## Data extract
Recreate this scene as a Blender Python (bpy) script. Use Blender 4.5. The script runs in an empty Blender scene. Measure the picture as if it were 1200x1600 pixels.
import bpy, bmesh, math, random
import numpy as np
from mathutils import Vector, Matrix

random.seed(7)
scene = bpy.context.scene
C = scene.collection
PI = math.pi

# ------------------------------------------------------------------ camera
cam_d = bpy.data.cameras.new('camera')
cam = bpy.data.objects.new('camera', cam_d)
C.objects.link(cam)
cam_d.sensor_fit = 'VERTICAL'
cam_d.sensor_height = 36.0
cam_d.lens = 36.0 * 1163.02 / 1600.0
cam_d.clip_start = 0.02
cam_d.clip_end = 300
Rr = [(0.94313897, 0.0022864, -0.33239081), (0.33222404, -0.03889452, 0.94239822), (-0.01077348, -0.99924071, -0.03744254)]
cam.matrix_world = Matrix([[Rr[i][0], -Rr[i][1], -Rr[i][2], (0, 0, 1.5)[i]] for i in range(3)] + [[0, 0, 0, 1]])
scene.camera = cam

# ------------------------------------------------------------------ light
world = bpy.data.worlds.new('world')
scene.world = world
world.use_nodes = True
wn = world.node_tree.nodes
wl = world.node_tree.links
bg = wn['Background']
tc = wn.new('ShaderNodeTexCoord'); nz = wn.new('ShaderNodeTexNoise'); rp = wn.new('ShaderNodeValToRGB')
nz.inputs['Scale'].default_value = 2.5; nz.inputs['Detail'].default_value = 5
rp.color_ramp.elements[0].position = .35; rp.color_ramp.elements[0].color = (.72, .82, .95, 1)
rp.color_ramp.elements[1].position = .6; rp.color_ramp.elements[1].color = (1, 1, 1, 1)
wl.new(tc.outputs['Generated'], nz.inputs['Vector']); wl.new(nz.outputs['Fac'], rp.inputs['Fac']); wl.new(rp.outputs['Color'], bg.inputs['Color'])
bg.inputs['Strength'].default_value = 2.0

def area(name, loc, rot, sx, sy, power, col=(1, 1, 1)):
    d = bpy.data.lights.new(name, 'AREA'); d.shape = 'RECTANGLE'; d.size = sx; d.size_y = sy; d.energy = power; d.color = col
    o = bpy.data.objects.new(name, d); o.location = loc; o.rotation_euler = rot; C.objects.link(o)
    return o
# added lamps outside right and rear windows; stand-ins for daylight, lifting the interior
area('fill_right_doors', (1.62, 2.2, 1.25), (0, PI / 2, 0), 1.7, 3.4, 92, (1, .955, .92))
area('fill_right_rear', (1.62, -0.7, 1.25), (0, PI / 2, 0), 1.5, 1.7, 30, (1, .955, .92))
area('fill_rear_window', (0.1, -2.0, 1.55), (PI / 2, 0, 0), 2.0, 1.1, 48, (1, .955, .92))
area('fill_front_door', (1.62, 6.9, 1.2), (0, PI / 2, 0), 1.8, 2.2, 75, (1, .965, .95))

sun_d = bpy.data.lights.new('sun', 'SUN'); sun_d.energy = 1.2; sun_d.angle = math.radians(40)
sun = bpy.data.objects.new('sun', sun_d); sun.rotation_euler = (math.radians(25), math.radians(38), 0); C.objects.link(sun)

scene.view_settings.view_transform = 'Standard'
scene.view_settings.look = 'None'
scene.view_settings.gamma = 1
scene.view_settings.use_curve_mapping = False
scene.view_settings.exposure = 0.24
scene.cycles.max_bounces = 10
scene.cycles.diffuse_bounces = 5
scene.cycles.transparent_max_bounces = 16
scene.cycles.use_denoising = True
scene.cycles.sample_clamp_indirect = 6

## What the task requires
Only the lines from the beginning of the material above through the line with "from mathutils import Vector, Matrix" are wanted; extract them exactly.

## Exercise solution
Recreate this scene as a Blender Python (bpy) script. Use Blender 4.5. The script runs in an empty Blender scene. Measure the picture as if it were 1200x1600 pixels.
import bpy, bmesh, math, random
import numpy as np
from mathutils import Vector, Matrix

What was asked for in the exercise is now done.